» Dataset items
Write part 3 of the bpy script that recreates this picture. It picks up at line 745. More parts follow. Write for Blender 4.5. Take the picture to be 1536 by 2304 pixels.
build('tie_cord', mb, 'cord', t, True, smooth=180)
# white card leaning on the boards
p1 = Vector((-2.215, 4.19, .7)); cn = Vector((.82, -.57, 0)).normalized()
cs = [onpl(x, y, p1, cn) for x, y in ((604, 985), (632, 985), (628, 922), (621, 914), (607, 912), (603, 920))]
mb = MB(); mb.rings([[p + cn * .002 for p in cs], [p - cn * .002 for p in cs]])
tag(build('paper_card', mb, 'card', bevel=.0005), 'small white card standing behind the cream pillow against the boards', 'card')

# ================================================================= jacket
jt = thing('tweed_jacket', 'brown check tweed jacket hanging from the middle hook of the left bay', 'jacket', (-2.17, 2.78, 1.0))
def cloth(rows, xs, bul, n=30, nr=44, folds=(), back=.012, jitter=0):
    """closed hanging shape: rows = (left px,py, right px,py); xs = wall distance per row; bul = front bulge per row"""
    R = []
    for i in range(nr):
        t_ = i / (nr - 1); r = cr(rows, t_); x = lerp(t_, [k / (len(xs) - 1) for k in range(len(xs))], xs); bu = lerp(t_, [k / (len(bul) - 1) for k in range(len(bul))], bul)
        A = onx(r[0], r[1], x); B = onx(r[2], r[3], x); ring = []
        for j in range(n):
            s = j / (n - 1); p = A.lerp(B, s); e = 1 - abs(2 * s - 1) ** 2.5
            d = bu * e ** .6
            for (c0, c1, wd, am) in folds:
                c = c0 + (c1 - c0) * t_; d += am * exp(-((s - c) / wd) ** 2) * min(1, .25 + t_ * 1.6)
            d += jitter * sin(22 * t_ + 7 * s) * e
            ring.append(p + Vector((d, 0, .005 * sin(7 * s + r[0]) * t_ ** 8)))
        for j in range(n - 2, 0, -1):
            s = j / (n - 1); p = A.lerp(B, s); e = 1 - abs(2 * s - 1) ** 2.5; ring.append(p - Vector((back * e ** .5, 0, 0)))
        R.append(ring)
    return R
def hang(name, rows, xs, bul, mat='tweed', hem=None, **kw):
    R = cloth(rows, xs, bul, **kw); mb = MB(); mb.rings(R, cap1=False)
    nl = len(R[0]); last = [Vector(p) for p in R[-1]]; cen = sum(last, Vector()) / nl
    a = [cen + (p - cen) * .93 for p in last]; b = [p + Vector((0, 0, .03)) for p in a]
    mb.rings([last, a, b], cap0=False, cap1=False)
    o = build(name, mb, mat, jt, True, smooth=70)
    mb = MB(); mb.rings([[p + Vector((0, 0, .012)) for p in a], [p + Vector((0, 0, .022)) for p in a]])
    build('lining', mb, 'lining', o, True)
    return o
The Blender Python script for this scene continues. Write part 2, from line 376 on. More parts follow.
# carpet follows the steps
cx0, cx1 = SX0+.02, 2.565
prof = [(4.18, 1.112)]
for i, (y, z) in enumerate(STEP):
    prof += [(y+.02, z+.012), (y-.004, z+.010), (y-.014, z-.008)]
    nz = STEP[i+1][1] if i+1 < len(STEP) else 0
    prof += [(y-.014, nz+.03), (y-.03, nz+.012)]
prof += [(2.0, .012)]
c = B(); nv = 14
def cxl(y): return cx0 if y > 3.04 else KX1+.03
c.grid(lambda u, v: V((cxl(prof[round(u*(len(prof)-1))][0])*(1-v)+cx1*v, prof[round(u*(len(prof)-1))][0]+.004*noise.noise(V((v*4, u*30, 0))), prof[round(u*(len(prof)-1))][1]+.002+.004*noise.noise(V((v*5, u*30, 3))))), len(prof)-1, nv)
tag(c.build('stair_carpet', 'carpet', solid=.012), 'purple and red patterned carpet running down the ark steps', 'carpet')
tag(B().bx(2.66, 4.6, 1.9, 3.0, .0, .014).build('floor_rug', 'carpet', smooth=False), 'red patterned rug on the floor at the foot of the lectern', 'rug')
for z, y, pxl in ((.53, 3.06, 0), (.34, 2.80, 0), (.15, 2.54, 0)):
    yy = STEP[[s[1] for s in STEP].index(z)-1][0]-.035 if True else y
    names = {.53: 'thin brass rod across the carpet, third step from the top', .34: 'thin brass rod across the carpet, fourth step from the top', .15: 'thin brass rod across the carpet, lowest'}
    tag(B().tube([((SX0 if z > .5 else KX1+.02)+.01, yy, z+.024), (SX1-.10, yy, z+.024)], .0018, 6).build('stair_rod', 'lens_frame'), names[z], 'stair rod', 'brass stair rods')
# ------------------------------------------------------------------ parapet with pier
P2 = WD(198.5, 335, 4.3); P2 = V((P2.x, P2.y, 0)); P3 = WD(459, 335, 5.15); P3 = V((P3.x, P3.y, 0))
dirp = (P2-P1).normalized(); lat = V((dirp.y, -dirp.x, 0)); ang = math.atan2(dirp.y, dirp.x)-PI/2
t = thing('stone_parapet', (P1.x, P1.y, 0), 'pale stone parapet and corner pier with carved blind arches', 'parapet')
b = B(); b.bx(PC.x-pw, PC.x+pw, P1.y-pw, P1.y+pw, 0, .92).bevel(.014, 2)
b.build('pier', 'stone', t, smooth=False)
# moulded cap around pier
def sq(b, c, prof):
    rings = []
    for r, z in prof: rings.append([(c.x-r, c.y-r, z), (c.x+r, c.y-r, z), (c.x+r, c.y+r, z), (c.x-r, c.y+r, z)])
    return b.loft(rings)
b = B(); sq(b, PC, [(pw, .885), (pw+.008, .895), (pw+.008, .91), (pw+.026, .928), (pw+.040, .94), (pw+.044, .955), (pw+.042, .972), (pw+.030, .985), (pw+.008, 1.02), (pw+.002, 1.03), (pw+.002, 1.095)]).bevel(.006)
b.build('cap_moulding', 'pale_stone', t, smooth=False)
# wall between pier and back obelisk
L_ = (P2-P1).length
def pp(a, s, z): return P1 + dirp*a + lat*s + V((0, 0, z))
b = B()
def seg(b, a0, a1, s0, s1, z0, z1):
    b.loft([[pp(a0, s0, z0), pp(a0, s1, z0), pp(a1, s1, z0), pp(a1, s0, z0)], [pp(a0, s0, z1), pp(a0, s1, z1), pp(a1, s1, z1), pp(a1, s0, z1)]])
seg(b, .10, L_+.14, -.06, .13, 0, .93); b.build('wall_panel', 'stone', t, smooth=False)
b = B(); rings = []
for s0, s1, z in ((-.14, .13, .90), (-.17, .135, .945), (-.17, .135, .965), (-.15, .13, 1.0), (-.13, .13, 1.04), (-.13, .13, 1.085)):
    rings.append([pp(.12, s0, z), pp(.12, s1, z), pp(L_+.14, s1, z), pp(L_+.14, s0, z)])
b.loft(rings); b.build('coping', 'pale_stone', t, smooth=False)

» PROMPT
Make an exact copy of every line in the data.

» RESULT FOR THIS TASK
Write part 3 of the bpy script that recreates this picture. It picks up at line 745. More parts follow. Write for Blender 4.5. Take the picture to be 1536 by 2304 pixels.
build('tie_cord', mb, 'cord', t, True, smooth=180)
# white card leaning on the boards
p1 = Vector((-2.215, 4.19, .7)); cn = Vector((.82, -.57, 0)).normalized()
cs = [onpl(x, y, p1, cn) for x, y in ((604, 985), (632, 985), (628, 922), (621, 914), (607, 912), (603, 920))]
mb = MB(); mb.rings([[p + cn * .002 for p in cs], [p - cn * .002 for p in cs]])
tag(build('paper_card', mb, 'card', bevel=.0005), 'small white card standing behind the cream pillow against the boards', 'card')

# ================================================================= jacket
jt = thing('tweed_jacket', 'brown check tweed jacket hanging from the middle hook of the left bay', 'jacket', (-2.17, 2.78, 1.0))
def cloth(rows, xs, bul, n=30, nr=44, folds=(), back=.012, jitter=0):
    """closed hanging shape: rows = (left px,py, right px,py); xs = wall distance per row; bul = front bulge per row"""
    R = []
    for i in range(nr):
        t_ = i / (nr - 1); r = cr(rows, t_); x = lerp(t_, [k / (len(xs) - 1) for k in range(len(xs))], xs); bu = lerp(t_, [k / (len(bul) - 1) for k in range(len(bul))], bul)
        A = onx(r[0], r[1], x); B = onx(r[2], r[3], x); ring = []
        for j in range(n):
            s = j / (n - 1); p = A.lerp(B, s); e = 1 - abs(2 * s - 1) ** 2.5
            d = bu * e ** .6
            for (c0, c1, wd, am) in folds:
                c = c0 + (c1 - c0) * t_; d += am * exp(-((s - c) / wd) ** 2) * min(1, .25 + t_ * 1.6)
            d += jitter * sin(22 * t_ + 7 * s) * e
            ring.append(p + Vector((d, 0, .005 * sin(7 * s + r[0]) * t_ ** 8)))
        for j in range(n - 2, 0, -1):
            s = j / (n - 1); p = A.lerp(B, s); e = 1 - abs(2 * s - 1) ** 2.5; ring.append(p - Vector((back * e ** .5, 0, 0)))
        R.append(ring)
    return R
def hang(name, rows, xs, bul, mat='tweed', hem=None, **kw):
    R = cloth(rows, xs, bul, **kw); mb = MB(); mb.rings(R, cap1=False)
    nl = len(R[0]); last = [Vector(p) for p in R[-1]]; cen = sum(last, Vector()) / nl
    a = [cen + (p - cen) * .93 for p in last]; b = [p + Vector((0, 0, .03)) for p in a]
    mb.rings([last, a, b], cap0=False, cap1=False)
    o = build(name, mb, mat, jt, True, smooth=70)
    mb = MB(); mb.rings([[p + Vector((0, 0, .012)) for p in a], [p + Vector((0, 0, .022)) for p in a]])
    build('lining', mb, 'lining', o, True)
    return o
The Blender Python script for this scene continues. Write part 2, from line 376 on. More parts follow.
# carpet follows the steps
cx0, cx1 = SX0+.02, 2.565
prof = [(4.18, 1.112)]
for i, (y, z) in enumerate(STEP):
    prof += [(y+.02, z+.012), (y-.004, z+.010), (y-.014, z-.008)]
    nz = STEP[i+1][1] if i+1 < len(STEP) else 0
    prof += [(y-.014, nz+.03), (y-.03, nz+.012)]
prof += [(2.0, .012)]
c = B(); nv = 14
def cxl(y): return cx0 if y > 3.04 else KX1+.03
c.grid(lambda u, v: V((cxl(prof[round(u*(len(prof)-1))][0])*(1-v)+cx1*v, prof[round(u*(len(prof)-1))][0]+.004*noise.noise(V((v*4, u*30, 0))), prof[round(u*(len(prof)-1))][1]+.002+.004*noise.noise(V((v*5, u*30, 3))))), len(prof)-1, nv)
tag(c.build('stair_carpet', 'carpet', solid=.012), 'purple and red patterned carpet running down the ark steps', 'carpet')
tag(B().bx(2.66, 4.6, 1.9, 3.0, .0, .014).build('floor_rug', 'carpet', smooth=False), 'red patterned rug on the floor at the foot of the lectern', 'rug')
for z, y, pxl in ((.53, 3.06, 0), (.34, 2.80, 0), (.15, 2.54, 0)):
    yy = STEP[[s[1] for s in STEP].index(z)-1][0]-.035 if True else y
    names = {.53: 'thin brass rod across the carpet, third step from the top', .34: 'thin brass rod across the carpet, fourth step from the top', .15: 'thin brass rod across the carpet, lowest'}
    tag(B().tube([((SX0 if z > .5 else KX1+.02)+.01, yy, z+.024), (SX1-.10, yy, z+.024)], .0018, 6).build('stair_rod', 'lens_frame'), names[z], 'stair rod', 'brass stair rods')
# ------------------------------------------------------------------ parapet with pier
P2 = WD(198.5, 335, 4.3); P2 = V((P2.x, P2.y, 0)); P3 = WD(459, 335, 5.15); P3 = V((P3.x, P3.y, 0))
dirp = (P2-P1).normalized(); lat = V((dirp.y, -dirp.x, 0)); ang = math.atan2(dirp.y, dirp.x)-PI/2
t = thing('stone_parapet', (P1.x, P1.y, 0), 'pale stone parapet and corner pier with carved blind arches', 'parapet')
b = B(); b.bx(PC.x-pw, PC.x+pw, P1.y-pw, P1.y+pw, 0, .92).bevel(.014, 2)
b.build('pier', 'stone', t, smooth=False)
# moulded cap around pier
def sq(b, c, prof):
    rings = []
    for r, z in prof: rings.append([(c.x-r, c.y-r, z), (c.x+r, c.y-r, z), (c.x+r, c.y+r, z), (c.x-r, c.y+r, z)])
    return b.loft(rings)
b = B(); sq(b, PC, [(pw, .885), (pw+.008, .895), (pw+.008, .91), (pw+.026, .928), (pw+.040, .94), (pw+.044, .955), (pw+.042, .972), (pw+.030, .985), (pw+.008, 1.02), (pw+.002, 1.03), (pw+.002, 1.095)]).bevel(.006)
b.build('cap_moulding', 'pale_stone', t, smooth=False)
# wall between pier and back obelisk
L_ = (P2-P1).length
def pp(a, s, z): return P1 + dirp*a + lat*s + V((0, 0, z))
b = B()
def seg(b, a0, a1, s0, s1, z0, z1):
    b.loft([[pp(a0, s0, z0), pp(a0, s1, z0), pp(a1, s1, z0), pp(a1, s0, z0)], [pp(a0, s0, z1), pp(a0, s1, z1), pp(a1, s1, z1), pp(a1, s0, z1)]])
seg(b, .10, L_+.14, -.06, .13, 0, .93); b.build('wall_panel', 'stone', t, smooth=False)
b = B(); rings = []
for s0, s1, z in ((-.14, .13, .90), (-.17, .135, .945), (-.17, .135, .965), (-.15, .13, 1.0), (-.13, .13, 1.04), (-.13, .13, 1.085)):
    rings.append([pp(.12, s0, z), pp(.12, s1, z), pp(L_+.14, s1, z), pp(L_+.14, s0, z)])
b.loft(rings); b.build('coping', 'pale_stone', t, smooth=False)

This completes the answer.